### What you have to do
Retype the opening lines of the listing below, ending with the line that contains "from math import", and leave out any pictures.

### Dataset section
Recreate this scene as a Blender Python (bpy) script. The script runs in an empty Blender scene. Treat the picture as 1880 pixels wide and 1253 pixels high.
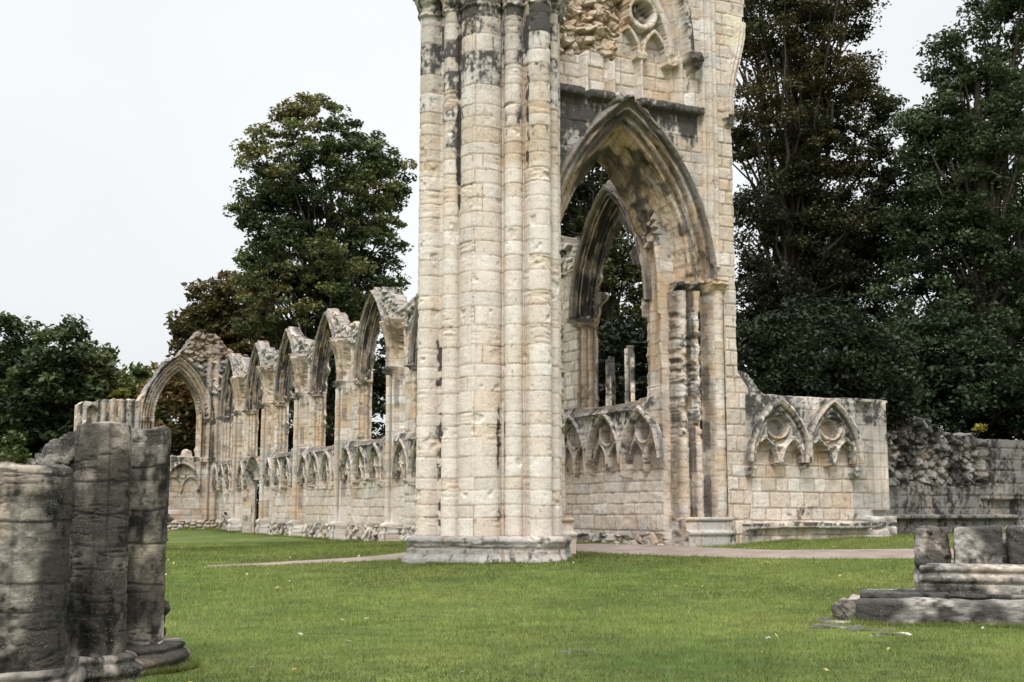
import bpy, math, random
import numpy as np
from math import radians, sin, cos, tan, atan, hypot, pi, sqrt

SC = bpy.context.scene
COLL = SC.collection
EYE = 1.6
# ------------------------------------------------------------------ camera
YAW = radians(26.4); FPX = 2290.0; TILT = atan(311 / FPX)
cam = bpy.data.cameras.new('camera'); camo = bpy.data.objects.new('camera', cam); COLL.objects.link(camo)
camo.location = (0, 0, EYE); camo.rotation_euler = (pi / 2 + TILT, 0, -YAW)
cam.sensor_width = 36.0; cam.lens = 36.0 * FPX / 1880.0; cam.clip_end = 2000
SC.camera = camo
# ------------------------------------------------------------------ light
SUN_EL, SUN_AZ = 52, 215       # azimuth, clockwise from +Y, of where the light comes from
w = bpy.data.worlds.new('World'); SC.world = w; w.use_nodes = True
nt = w.node_tree; nt.nodes.clear()
wo = nt.nodes.new('ShaderNodeOutputWorld')
sky = nt.nodes.new('ShaderNodeTexSky'); sky.sky_type = 'NISHITA'; sky.sun_disc = False
sky.sun_elevation = radians(SUN_EL); sky.sun_rotation = radians(SUN_AZ); sky.dust_density = 4
hs = nt.nodes.new('ShaderNodeHueSaturation'); hs.inputs['Saturation'].default_value = 0.15
nt.links.new(sky.outputs[0], hs.inputs['Color'])
b1 = nt.nodes.new('ShaderNodeBackground'); b1.inputs[1].default_value = 0.05
nt.links.new(hs.outputs[0], b1.inputs[0])
tc = nt.nodes.new('ShaderNodeTexCoord'); sp = nt.nodes.new('ShaderNodeSeparateXYZ')
nt.links.new(tc.outputs['Generated'], sp.inputs[0])
cr = nt.nodes.new('ShaderNodeValToRGB')
cr.color_ramp.elements[0].position = 0.0; cr.color_ramp.elements[0].color = (.50, .515, .52, 1)
cr.color_ramp.elements[1].position = 1.0; cr.color_ramp.elements[1].color = (2.2, 2.25, 2.3, 1)
e = cr.color_ramp.elements.new(0.45); e.color = (.62, .635, .65, 1)
nt.links.new(sp.outputs[2], cr.inputs[0])
ns = nt.nodes.new('ShaderNodeTexNoise'); ns.inputs['Scale'].default_value = 2.2; ns.inputs['Detail'].default_value = 5
nt.links.new(tc.outputs['Generated'], ns.inputs['Vector'])
mr = nt.nodes.new('ShaderNodeMapRange'); mr.inputs[1].default_value = .3; mr.inputs[2].default_value = .7
mr.inputs[3].default_value = .88; mr.inputs[4].default_value = 1.03
nt.links.new(ns.outputs[0], mr.inputs[0])
b2 = nt.nodes.new('ShaderNodeBackground'); nt.links.new(cr.outputs[0], b2.inputs[0]); nt.links.new(mr.outputs[0], b2.inputs[1])
ad = nt.nodes.new('ShaderNodeAddShader'); nt.links.new(b1.outputs[0], ad.inputs[0]); nt.links.new(b2.outputs[0], ad.inputs[1])
nt.links.new(ad.outputs[0], wo.inputs[0])
sl = bpy.data.lights.new('sun', 'SUN'); sl.energy = 1.5; sl.angle = radians(16); sl.color = (1, .97, .92)
so = bpy.data.objects.new('sun', sl); COLL.objects.link(so)
so.rotation_euler = (radians(90 - SUN_EL), 0, radians(180 - SUN_AZ)); so.location = (0, 0, 40)
vs = SC.view_settings; vs.view_transform = 'Standard'; vs.look = 'None'; vs.gamma = 1; vs.exposure = 0.38
SC.render.resolution_x, SC.render.resolution_y = 1024, 682

# ------------------------------------------------------------------ pixel -> world (used only to measure positions)
_fw = (sin(YAW) * cos(TILT), cos(YAW) * cos(TILT), sin(TILT)); _rt = (cos(YAW), -sin(YAW), 0)
_up = (-sin(YAW) * sin(TILT), -cos(YAW) * sin(TILT), cos(TILT))
def ray(px, py):
    a = (px - 940) / FPX; b = (626.5 - py) / FPX
    return [_fw[i] + a * _rt[i] + b * _up[i] for i in range(3)]
def atd(px, py, D):
    d = ray(px, py); s = D / hypot(d[0], d[1]); return (d[0] * s, d[1] * s, EYE + d[2] * s)

# ------------------------------------------------------------------ noise
def hsh(ix, iy, seed=0):
    x = (ix.astype(np.int64) * 374761393 + iy.astype(np.int64) * 668265263 + seed * 2246822519) & 0xffffffff
    x = ((x ^ (x >> 13)) * 1274126177) & 0xffffffff
    x = ((x ^ (x >> 15)) * 2654435761) & 0xffffffff
    x ^= x >> 16
    return x / 4294967296.0
def vn(x, y, seed=0):
    x = np.asarray(x, float); y = np.asarray(y, float)
    ix = np.floor(x); iy = np.floor(y); fx = x - ix; fy = y - iy
    fx = fx * fx * (3 - 2 * fx); fy = fy * fy * (3 - 2 * fy)
    a = hsh(ix, iy, seed); b = hsh(ix + 1, iy, seed); c = hsh(ix, iy + 1, seed); d = hsh(ix + 1, iy + 1, seed)
    return (a * (1 - fx) + b * fx) * (1 - fy) + (c * (1 - fx) + d * fx) * fy
def fbm(x, y, seed=0, o=4):
    s = 0; a = .5; t = 0
    for i in range(o):
        s = s + a * vn(np.asarray(x) * 2 ** i + 17.3 * i, np.asarray(y) * 2 ** i + 9.1 * i, seed + i); t += a; a *= .55
    return s / t
def sst(a, b, x):
    t = np.clip((x - a) / (b - a), 0, 1); return t * t * (3 - 2 * t)
def ashlar(u, v, seed, hr=(.24, .40), wr=(.28, .75), gap=.0085):
    """coursed masonry: joint mask 0..1, two random numbers per block"""
    rng = np.random.RandomState(seed)
    wob = (fbm(u * .9, v * .9, seed + 5, 2) - .5) * .05
    vv = v + wob; uu = u + (fbm(u * 1.3, v * 1.3, seed + 6, 2) - .5) * .04
    bounds = np.concatenate([[-2], -2 + np.cumsum(rng.uniform(hr[0], hr[1], 120))])
    ci = np.clip(np.searchsorted(bounds, vv.ravel()) - 1, 0, 119).reshape(vv.shape)
    dv = np.minimum(vv - bounds[ci], bounds[ci + 1] - vv)
    du = np.full(vv.shape, 9.0); r1 = np.zeros(vv.shape); r2 = np.zeros(vv.shape)
    u0 = uu.min() - 1; n = int((uu.max() - u0 + 2) / wr[0]) + 3
    for c in np.unique(ci):
        ub = u0 - rng.rand() * wr[0] + np.cumsum(np.random.RandomState(seed * 131 + int(c)).uniform(wr[0], wr[1], n))
        m = ci == c; q = uu[m]; k = np.clip(np.searchsorted(ub, q), 1, n - 1)
        du[m] = np.minimum(q - ub[k - 1], ub[k] - q)
        cc = np.full(k.shape, int(c)); r1[m] = hsh(k, cc, seed + 1); r2[m] = hsh(k, cc, seed + 2)
    d = np.minimum(du, dv)
    gw = gap * (.7 + 1.5 * fbm(u * 3, v * 3, seed + 9, 2) ** 2 * 2)
    return 1 - sst(gw * .5, gw * 2.0, np.abs(d)), r1, r2
def worley(u, v, su, sv, seed=0):
    x = u / su; y = v / sv; ix = np.floor(x); iy = np.floor(y)
    f1 = np.full(x.shape, 9.0); f2 = f1.copy(); idr = np.zeros(x.shape)
    for a in (-1, 0, 1):
        for b in (-1, 0, 1):
            cx = ix + a; cy = iy + b
            d = np.hypot(cx + .15 + .7 * hsh(cx, cy, seed) - x, cy + .15 + .7 * hsh(cx, cy, seed + 1) - y)
            n1 = d < f1; f2 = np.where(n1, f1, np.minimum(f2, d)); idr = np.where(n1, hsh(cx, cy, seed + 2), idr); f1 = np.where(n1, d, f1)
    return f1, f2, idr
def wor(u, v, su, sv, seed=0):
    x = u / su; y = v / sv; ix = np.floor(x); iy = np.floor(y); f1 = np.full(x.shape, 9.0); f2 = f1.copy(); idr = np.zeros(x.shape); ox = idr.copy(); oy = idr.copy()
    for a in (-1, 0, 1):
        for b in (-1, 0, 1):
            cx = ix + a; cy = iy + b; px = x - (cx + .1 + .8 * hsh(cx, cy, seed)); py = y - (cy + .1 + .8 * hsh(cx, cy, seed + 1)); d = np.abs(px) * .55 + np.hypot(px, py) * .6; n1 = d < f1
            f2 = np.where(n1, f1, np.minimum(f2, d)); idr = np.where(n1, hsh(cx, cy, seed + 2), idr); ox = np.where(n1, px, ox); oy = np.where(n1, py, oy); f1 = np.where(n1, d, f1)
    t1 = hsh(np.floor(idr * 9999), idr * 0, seed + 3) - .5; t2 = hsh(np.floor(idr * 9999), idr * 0, seed + 4) - .5
    face = (idr - .5) * .24 + ox * t1 * .22 + oy * (t2 - .25) * .16 - .13 * (1 - sst(.02, .10, f2 - f1))
    return f2 - f1, idr, face
def arch_e(u, v, uc, vs_, a, rise):
    """signed distance outside (+) of a two-centred pointed arch on vertical jambs"""
    R = (rise * rise + a * a) / (2 * a); du = np.abs(u - uc)
    return np.where(v < vs_, du - a, np.hypot(du + (R - a), v - vs_) - R)
CREAM = np.array((.575, .498, .425)); WHITE = np.array((.69, .635, .585)); OCHRE = np.array((.53, .37, .225)); GREY = np.array((.36, .345, .32))
BROWN = np.array((.27, .185, .115)); SOOT_SHADE = np.array((.035, .032, .030)); DGREY = np.array((.16, .15, .14))  # the near-black serves soot crusts and darkened hollows alike
def mix(a, b, t):
    t = np.asarray(t)[..., None]; return a * (1 - t) + b * t
def stone(u, v, j, r1, r2, soot, ochre=0.0, grey=0.0, seed=0):
    """base colour of weathered limestone: block tints, ochre patches, soot crusts"""
    c = mix(CREAM, WHITE, sst(.25, .8, r1)); c = np.broadcast_to(c, u.shape + (3,)).copy()
    c = mix(c, OCHRE, np.clip(sst(.75, .99, r2) * .42 + sst(.45, .75, fbm(u * .8, v * .6, seed + 20)) * .30 + ochre * sst(.3, .7, fbm(u * 2.2, v * .9, seed + 21)), 0, .9))
    c = mix(c, GREY, np.clip(sst(.80, .99, (r1 * 7.3) % 1) * .32 + grey * sst(.25, .6, fbm(u * 1.1, v * 1.1, seed + 22)), 0, .92))
    m = fbm(u * 7, v * 9, seed + 23); c = c * (.80 + .42 * m)[..., None]
    c = mix(c, BROWN, j * .62)
    st = fbm(u * 6.5, v * 1.1, seed + 24) * .5 + fbm(u * 2.3, v * 2.0, seed + 25) * .5   # streaks running down
    s = sst(.46, .70, .5 + (st - .5) * .95 + (fbm(u * 16, v * 12, seed + 26, 3) - .5) * .45 + soot * .60 - .10)
    c = mix(c, DGREY, np.clip(s * 1.3, 0, .75)); c = mix(c, SOOT_SHADE, sst(.5, 1.0, s) * .8)
    pit = sst(.70, .80, fbm(u * 22, v * 26, seed + 27, 2)); c = c * (1 - .35 * pit)[..., None]
    return c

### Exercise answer
Recreate this scene as a Blender Python (bpy) script. The script runs in an empty Blender scene. Treat the picture as 1880 pixels wide and 1253 pixels high.
import bpy, math, random
import numpy as np
from math import radians, sin, cos, tan, atan, hypot, pi, sqrt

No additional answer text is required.